Could Magnets Be Key to Filtering Oxygen for Astronauts in Deep Space?
A new discovery shows magnets can attract oxygen from liquid in zero-gravity
Hiya!
Exploring outer space is incredibly difficult and rife with obstacles. After all, above the ozone layer of our planet is an entirely alien environment without gravity or oxygen. Let alone the fact that there’s no AAA in space, if something goes wrong, the astronauts are largely on their own. Still, our species figured out, and achieved, landing on the Moon.
We also constructed the International Space Station where astronauts live while orbiting the Earth. But even with such remarkable accomplishments, our technology isn’t good enough for deep space exploration. Now, though, brilliant minds may have figured out how to create oxygen for astronauts in deep space using something far less technical, yet more powerful than the clunky machines currently in use — magnets.
The Problem
There are many, many challenges to space exploration, and one of the biggies is the lack of oxygen in outer space. The technology we’re using right now works decently well for astronauts on the International Space Station (ISS) or trips to the moon. But further exploration into deeper space will require a lighter, more efficient system.
Food still needs to be delivered to the ISS, but it’s completely self-sufficient in creating enough water and oxygen for the astronauts. Aboard the ISS are two devices, the first is called Water Reclamation System (WRS), which filters out water from urine, humidity, and condensation. The second is the Oxygen Generation System (OGS) which splits the water into oxygen and hydrogen molecules during an electrolysis process.
These systems were introduced in 2000, but in 2016, NASA’s Ames Research Center released a study stating the WRS and OGS systems are too heavy and complicated and “would not be sufficient to make it suitable for Mars.” It recommends a lighter, easier to manage, and more reliable technique.
Now, six years later, a team of scientists and researchers from CU Boulder, the University of Warwick, and Freie Universität Berlin published a paper in NPJ Microgravity that suggests magnets could be the solution we need.
The Solution
To understand their discovery, we gotta address some physics. See, thanks to gravity on Earth, gas bubbles in a liquid rise to the top because they’re light, while the heavier liquid sinks to the bottom — think of the carbonation in a soda or seltzer.

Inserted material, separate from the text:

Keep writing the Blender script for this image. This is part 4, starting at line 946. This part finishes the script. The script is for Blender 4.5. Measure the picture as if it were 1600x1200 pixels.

But this doesn’t occur in space because there’s no gravity, so bubbles stay suspended within the fluid. Currently, the WRS and OGS systems aboard the ISS (tired of the acronyms?) complete this task.
However, the new research presents an alternative solution — magnets. Using the Bremen Drop Tower at the Center for Applied Space Technology and Microgravity in Germany, the team demonstrated that ordinary magnets can attract or repel gas bubbles suspended in a liquid while in microgravity, like outer space.
The lead author of the study and a recent Ph.D. graduate from the University of Colorado Boulder, Romero-Calvo, explained that magnets could remove most gases from liquids the way the current, heavier, and more energy-consuming machines on the ISS depend on. In an article by the University of Colorado Boulder, he states that by using magnets,
“You don’t need power. You don’t need centrifuges. Instead, it is a completely passive system.”
In the article, Calvo also reports that people who’d been working at the drop tower for decades, who “genuinely know everything about space engineering,” somehow never realized this was possible.
The international team’s discovery has the potential to change everything, but more research is needed. For instance, while magnets may work, experts still need to design and create the system to use them. In the meantime, NASA’s Perseverance rover is equipped with a toaster-sized box in its torso called MOXIE, which extracts oxygen molecules from the carbon dioxide in Mars’ atmosphere.
MOXIE proves the task is possible, however, it only produces about 10 grams of oxygen per hour. If one person consumes about 2,000 gallons (over 7,500 liters) of air daily, that’s approximately 7,575,000 grams. So it would take roughly 86 years for MOXIE to create enough oxygen to sustain one person for one day. So either we need a lot more MOXIEs churning away on Mars, or we need a more efficient system, perhaps using the new magnet discovery.
Perspective Shift
Using magnets to attract gas bubbles from a liquid is so simple it just might work. Have you ever noticed that before? Based on personal experiences and observations, the simplest idea is often the best one. We, humans, have a habit of over-complicating things when the best advice, tools, and systems are often incredibly simple.
It amazes me that we don’t totally understand how magnetism works, yet we can use it to create oxygen for deep-er space exploration. What other uses or secrets could magnets have? How much-untapped potential do they contain?